The Northern Irishman missed out in a thriller to eventual champion Gerwyn Price 5-4 as it went all the way to the final leg at the Ally Pally on New Year’s Day.

But Gurney, 34, has vowed not to dwell on any negatives on a Worlds runs that proved again he can deliver on the big stage.

He said: “I’m not going to sit here and lie and say it wasn’t gutting. I was sick to the stomach. It was a big match. I came back from two-nil and four-two down and felt I could pinch it.

“I had a chance to win it and then who knows once you get into the last four, plus a big rival would have been out in Gerwyn.

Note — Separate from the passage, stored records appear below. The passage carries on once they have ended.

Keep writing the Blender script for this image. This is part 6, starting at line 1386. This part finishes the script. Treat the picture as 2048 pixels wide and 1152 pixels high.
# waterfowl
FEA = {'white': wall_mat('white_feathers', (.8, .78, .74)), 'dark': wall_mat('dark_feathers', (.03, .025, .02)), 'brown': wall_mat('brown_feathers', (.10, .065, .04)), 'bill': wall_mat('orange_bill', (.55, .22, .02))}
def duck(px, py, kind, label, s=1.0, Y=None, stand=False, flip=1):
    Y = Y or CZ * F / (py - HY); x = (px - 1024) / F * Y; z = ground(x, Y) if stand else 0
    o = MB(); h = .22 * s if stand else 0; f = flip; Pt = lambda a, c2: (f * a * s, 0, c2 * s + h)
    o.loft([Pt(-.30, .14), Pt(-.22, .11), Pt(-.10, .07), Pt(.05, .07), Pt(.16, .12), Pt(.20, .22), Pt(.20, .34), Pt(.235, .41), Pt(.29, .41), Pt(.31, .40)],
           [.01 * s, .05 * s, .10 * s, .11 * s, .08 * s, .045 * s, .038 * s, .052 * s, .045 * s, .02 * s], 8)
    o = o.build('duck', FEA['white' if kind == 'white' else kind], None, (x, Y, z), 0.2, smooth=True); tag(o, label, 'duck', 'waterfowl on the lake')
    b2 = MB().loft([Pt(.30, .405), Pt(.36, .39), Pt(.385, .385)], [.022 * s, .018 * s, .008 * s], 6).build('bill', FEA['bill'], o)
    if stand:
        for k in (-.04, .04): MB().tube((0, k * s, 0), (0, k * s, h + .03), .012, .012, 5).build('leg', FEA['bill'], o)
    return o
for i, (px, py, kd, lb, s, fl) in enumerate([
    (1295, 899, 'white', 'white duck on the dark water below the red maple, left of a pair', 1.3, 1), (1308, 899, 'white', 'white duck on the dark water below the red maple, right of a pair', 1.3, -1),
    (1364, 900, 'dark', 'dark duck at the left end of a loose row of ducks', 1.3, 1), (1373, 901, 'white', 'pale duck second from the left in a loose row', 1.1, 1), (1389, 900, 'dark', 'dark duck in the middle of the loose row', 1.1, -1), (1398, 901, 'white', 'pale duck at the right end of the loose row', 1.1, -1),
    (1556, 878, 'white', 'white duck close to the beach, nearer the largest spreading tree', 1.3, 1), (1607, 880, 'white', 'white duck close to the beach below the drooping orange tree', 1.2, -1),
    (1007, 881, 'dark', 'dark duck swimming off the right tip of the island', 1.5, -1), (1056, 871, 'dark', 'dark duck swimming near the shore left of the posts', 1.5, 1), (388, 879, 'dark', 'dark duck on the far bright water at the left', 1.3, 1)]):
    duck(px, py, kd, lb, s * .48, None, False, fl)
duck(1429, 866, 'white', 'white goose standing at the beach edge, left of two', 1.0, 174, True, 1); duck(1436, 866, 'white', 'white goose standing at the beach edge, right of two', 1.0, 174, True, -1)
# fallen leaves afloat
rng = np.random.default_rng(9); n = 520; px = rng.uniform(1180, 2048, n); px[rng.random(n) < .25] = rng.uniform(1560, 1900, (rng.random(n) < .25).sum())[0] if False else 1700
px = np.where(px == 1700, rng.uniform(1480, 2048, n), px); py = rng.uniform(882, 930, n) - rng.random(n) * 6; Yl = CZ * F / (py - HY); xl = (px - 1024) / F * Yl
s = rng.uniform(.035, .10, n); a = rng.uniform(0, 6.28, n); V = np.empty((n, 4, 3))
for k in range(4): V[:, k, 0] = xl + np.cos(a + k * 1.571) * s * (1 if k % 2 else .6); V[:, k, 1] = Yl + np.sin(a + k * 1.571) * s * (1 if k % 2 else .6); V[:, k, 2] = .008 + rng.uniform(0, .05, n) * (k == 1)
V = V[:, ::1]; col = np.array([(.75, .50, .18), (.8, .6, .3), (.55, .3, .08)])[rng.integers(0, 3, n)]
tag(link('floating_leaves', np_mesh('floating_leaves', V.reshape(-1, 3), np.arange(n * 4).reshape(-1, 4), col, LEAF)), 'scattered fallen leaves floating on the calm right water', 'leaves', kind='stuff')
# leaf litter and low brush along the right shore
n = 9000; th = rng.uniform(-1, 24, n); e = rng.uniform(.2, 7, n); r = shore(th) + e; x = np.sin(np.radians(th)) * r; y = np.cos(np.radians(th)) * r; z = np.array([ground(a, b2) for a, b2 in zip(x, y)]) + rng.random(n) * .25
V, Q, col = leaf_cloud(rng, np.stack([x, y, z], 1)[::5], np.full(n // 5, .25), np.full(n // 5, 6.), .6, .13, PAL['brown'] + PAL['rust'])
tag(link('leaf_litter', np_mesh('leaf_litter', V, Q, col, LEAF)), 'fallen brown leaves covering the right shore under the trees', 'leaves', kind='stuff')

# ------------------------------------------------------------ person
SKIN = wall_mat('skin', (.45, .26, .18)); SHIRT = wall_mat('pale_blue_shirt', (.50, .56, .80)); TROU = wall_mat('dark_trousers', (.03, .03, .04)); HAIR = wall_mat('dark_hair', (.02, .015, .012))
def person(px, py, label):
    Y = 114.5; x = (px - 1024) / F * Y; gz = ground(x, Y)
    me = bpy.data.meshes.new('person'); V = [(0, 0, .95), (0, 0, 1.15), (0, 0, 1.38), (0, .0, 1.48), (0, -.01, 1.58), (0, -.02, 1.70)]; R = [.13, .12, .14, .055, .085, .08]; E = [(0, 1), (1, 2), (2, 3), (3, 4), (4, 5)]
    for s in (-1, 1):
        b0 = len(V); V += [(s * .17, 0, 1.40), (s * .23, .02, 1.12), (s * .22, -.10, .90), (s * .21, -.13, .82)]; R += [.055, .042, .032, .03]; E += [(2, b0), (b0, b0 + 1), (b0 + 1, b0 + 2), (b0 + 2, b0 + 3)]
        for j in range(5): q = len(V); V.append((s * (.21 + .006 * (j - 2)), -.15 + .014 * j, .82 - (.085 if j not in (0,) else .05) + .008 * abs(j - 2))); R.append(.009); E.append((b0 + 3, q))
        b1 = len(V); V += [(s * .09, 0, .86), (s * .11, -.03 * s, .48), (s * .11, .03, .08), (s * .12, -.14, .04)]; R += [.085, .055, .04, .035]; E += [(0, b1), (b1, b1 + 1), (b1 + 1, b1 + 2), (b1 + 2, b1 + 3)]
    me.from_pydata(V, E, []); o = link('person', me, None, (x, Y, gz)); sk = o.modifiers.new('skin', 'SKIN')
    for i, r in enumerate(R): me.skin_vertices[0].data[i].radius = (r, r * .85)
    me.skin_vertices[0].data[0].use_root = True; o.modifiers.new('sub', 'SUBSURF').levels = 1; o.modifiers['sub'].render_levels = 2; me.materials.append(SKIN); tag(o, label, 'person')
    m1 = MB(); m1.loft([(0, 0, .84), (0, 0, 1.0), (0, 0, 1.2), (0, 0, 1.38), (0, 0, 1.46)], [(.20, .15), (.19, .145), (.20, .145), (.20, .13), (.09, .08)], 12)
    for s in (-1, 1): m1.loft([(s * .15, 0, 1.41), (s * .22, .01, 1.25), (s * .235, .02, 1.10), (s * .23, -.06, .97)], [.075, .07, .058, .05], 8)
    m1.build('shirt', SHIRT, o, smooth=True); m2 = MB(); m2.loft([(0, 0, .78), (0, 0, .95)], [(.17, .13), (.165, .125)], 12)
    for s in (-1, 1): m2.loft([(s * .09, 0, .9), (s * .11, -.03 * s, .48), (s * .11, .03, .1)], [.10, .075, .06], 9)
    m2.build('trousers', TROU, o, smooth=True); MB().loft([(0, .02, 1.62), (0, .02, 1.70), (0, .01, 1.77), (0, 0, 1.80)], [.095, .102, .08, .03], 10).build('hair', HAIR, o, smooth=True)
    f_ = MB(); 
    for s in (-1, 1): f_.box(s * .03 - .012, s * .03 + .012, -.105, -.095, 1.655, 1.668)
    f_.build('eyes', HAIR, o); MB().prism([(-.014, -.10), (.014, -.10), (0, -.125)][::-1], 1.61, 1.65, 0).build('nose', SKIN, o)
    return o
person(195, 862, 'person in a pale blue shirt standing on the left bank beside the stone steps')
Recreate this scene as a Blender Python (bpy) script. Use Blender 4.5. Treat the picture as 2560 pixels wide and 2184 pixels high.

“But that’s sport, it’s all if’s and but’s I guess. It’s out of my system now, I’m looking ahead and need to make sure that I use that belief going forward.

“I was reasonably happy with how things went in the Worlds overall. You can’t help but want more. I did enough damage to show people what I can do again.

“At no stage leading up to or during the World Championship did any pundit or anyone for that fact mention me as a threat. I’ve said before, I kind of like being off the radar so that doesn’t bother me.

“However it is important in so many ways for people to appreciate that I am a top player and I need to keep proving that.”

That one leg defeat by Price could well have cost Gurney his place in the Premier League, arguably costing him £50,000 in prize money and commercial benefits.

But Gurney could still grab that last league place with a good display in the Ladbrokes Masters in Milton Keynes in a fortnight.

He faces Jeffrey de Zwaan in the first round on opening night and admitted: “I think realistically there’s only two or three players who should get that last place. If I win it I’m in the Premier League.

“To be totally honest, I just want to keep up my form from the Worlds. There’s a lot of passion back after a difficult year and I know I can beat the best when I’m in that mood.”